Само собой разумеется, что мы утвердительно ответим на эти вопросы. Хотя правомерность данного исследования вовсе не означает, будто нами уже дан исчерпывающий и удовлетворительный ответ на все поставленные в нем проблемы. Вполне может статься, что как раз наоборот - ответ так и не был найден. Однако проблема все равно остается, а вместе с ней и необходимость проследить весь тот долгий путь, который ведет к истокам средневекового рыцарства. Путь, следуя которым мы постарались обнаружить хотя бы признаки того, что еще только должно было произрасти. Известно, сколь рискованно это занятие. Но зато сколько радости оно сулит путешественнику!
В конце Х - начале XI в. рыцарский "класс" наконец сформировался. Облик его до крайности разнообразен и переменчив.
Разумеется, речь не идет о действительно общественном классе. Были богатые и бедные рыцари. Одни, хотя и находились в подчинении системы вассалитета, жили все-таки собственным домом, их образ жизни мало чем отличался от образа жизни зажиточного землевладельца, разве что приходилось браться за оружие всякий раз, как того требовали обстоятельства, вассальные обязательства или сам сеньор. Другие входили в частные отряды сеньора, являвшиеся преемниками германского комитата со всеми его ритуалами и присущим ему духом военного братства. Были среди рыцарей и свободные аллодисты.
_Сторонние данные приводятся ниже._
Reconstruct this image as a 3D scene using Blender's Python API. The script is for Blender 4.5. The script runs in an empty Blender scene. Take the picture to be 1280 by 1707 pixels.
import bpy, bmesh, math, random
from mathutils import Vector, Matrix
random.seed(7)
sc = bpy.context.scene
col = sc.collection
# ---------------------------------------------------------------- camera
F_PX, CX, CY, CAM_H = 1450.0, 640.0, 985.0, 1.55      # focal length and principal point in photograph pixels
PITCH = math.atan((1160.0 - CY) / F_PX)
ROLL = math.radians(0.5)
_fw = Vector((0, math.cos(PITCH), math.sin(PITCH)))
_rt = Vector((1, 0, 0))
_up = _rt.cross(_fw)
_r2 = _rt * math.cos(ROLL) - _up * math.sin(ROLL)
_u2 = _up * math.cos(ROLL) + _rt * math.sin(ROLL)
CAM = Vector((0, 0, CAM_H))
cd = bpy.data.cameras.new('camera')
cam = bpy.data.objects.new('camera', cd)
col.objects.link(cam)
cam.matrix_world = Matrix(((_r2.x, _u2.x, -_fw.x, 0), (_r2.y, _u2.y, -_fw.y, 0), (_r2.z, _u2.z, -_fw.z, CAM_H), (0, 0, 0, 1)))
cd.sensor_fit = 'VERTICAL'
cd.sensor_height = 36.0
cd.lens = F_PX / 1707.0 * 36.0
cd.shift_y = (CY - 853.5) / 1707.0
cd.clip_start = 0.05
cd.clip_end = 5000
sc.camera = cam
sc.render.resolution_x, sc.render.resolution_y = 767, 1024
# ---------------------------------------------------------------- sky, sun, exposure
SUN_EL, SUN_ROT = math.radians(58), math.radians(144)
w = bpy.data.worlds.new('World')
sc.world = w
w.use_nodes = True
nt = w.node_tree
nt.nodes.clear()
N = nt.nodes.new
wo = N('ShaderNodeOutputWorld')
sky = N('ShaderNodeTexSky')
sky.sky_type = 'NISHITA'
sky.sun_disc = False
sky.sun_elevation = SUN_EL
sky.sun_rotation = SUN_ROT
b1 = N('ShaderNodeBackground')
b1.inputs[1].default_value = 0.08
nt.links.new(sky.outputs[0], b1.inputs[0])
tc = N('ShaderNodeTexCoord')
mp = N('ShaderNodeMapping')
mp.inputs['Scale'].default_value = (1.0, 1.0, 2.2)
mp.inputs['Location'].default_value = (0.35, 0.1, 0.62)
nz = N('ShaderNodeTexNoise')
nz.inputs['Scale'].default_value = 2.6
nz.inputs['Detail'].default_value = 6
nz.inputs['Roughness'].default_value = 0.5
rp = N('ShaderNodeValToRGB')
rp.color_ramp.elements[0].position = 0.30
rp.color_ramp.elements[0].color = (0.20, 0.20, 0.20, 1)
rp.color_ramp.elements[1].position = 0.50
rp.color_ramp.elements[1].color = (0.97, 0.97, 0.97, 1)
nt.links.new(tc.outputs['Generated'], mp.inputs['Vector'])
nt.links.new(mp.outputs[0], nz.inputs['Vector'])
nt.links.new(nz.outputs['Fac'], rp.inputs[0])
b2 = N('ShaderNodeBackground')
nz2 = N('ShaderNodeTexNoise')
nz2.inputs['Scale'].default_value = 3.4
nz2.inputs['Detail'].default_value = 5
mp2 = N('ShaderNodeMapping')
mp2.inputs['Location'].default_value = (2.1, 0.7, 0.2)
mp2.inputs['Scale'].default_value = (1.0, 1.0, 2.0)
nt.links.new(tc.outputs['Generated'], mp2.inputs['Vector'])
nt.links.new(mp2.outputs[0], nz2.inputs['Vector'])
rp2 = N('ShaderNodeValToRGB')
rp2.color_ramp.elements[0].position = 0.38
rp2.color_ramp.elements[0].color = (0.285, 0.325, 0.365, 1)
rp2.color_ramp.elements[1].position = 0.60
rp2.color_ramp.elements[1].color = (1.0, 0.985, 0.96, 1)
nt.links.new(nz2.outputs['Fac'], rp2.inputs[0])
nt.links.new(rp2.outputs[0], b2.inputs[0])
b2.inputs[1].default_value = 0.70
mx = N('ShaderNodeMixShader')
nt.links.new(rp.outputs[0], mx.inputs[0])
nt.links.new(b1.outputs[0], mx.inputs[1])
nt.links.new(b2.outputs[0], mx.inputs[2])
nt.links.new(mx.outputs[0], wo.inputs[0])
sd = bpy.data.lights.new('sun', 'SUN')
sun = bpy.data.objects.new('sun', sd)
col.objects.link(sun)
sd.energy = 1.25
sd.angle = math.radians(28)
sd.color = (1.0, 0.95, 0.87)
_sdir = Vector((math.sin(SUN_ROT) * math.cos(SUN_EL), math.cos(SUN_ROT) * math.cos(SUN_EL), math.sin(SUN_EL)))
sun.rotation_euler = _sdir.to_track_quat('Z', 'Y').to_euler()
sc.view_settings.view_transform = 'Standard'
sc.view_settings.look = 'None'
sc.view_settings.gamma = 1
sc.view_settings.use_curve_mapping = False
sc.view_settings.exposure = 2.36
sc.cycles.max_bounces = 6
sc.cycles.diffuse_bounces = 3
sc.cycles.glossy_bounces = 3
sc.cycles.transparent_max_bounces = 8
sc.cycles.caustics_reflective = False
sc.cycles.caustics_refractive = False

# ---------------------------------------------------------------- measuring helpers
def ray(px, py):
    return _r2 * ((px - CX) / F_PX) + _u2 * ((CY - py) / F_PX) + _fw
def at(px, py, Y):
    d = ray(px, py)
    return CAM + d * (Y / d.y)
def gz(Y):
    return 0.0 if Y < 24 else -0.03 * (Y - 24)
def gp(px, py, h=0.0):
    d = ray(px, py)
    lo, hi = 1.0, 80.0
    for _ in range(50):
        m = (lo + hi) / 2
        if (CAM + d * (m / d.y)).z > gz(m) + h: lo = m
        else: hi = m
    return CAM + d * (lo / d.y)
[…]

Нет, речь здесь не идет о какой-то юридической категории, чересчур разнообразны ситуации и условия, создающие те или иные обстоятельства, в силу которых употребление слова "рыцарь" можно считать оправданным.
Были рыцари "благородного" происхождения, имевшие особый социальный статус, как, например, испанские инфансоны. Были и обязанные служить на государственной военной службе, подчиняясь приказам начальства из числа феодалов и кастелянов. Существовали и просто несвободные, бывшие как бы исключением из древнего германского обычая, по которому только свободный человек имеет право носить оружие. Одни были "воинами королевства", другие товарищами по оружию какого-либо магната. Быть может, наиболее четкая грань проходит именно здесь: с одной стороны, воины, служащие государству, с другой - телохранители частного лица.
Правда, происхождение их и правила набора по-прежнему для нас неясны. За какой гранью воин-рыцарь превращался в наемного разбойника, вооруженного крестьянина, просто слугу? Если верно, что все воины вооружены, то еще более верно и то, что не все вооруженные имеют право носить титул "рыцарь". Верно также и то, что титул этот был настолько желанным, что многие из тех, кто не имел на него, в общем-то, никаких прав, присваивали его себе незаконно. Особый ритуал посвящения, особый покрой одежды и прочее, торжественный обычай вручать оружие, в основу которого, быть может, положены инициационные ритуалы военных мужских союзов,- все это в комплексе вместе с соответствующими заклинаниями и жестами, составившими позднее рыцарский декор, христианизированный церковью, способствовало тому, что фигура рыцаря стала пользоваться особым престижем, выделявшим его среди прочих вооруженных людей. Однако в годы, являющиеся предметом нашего исследования, подобная рыцарская символика едва только зарождалась и не может быть документирована. Что же касается воинской инициации, обычая, вне всякого сомнения находившегося во власти языческих пережитков и передававшегося из поколения в поколение, то до нас дошли только мимолетные намеки, относящиеся к эпосу и иконографии XI в.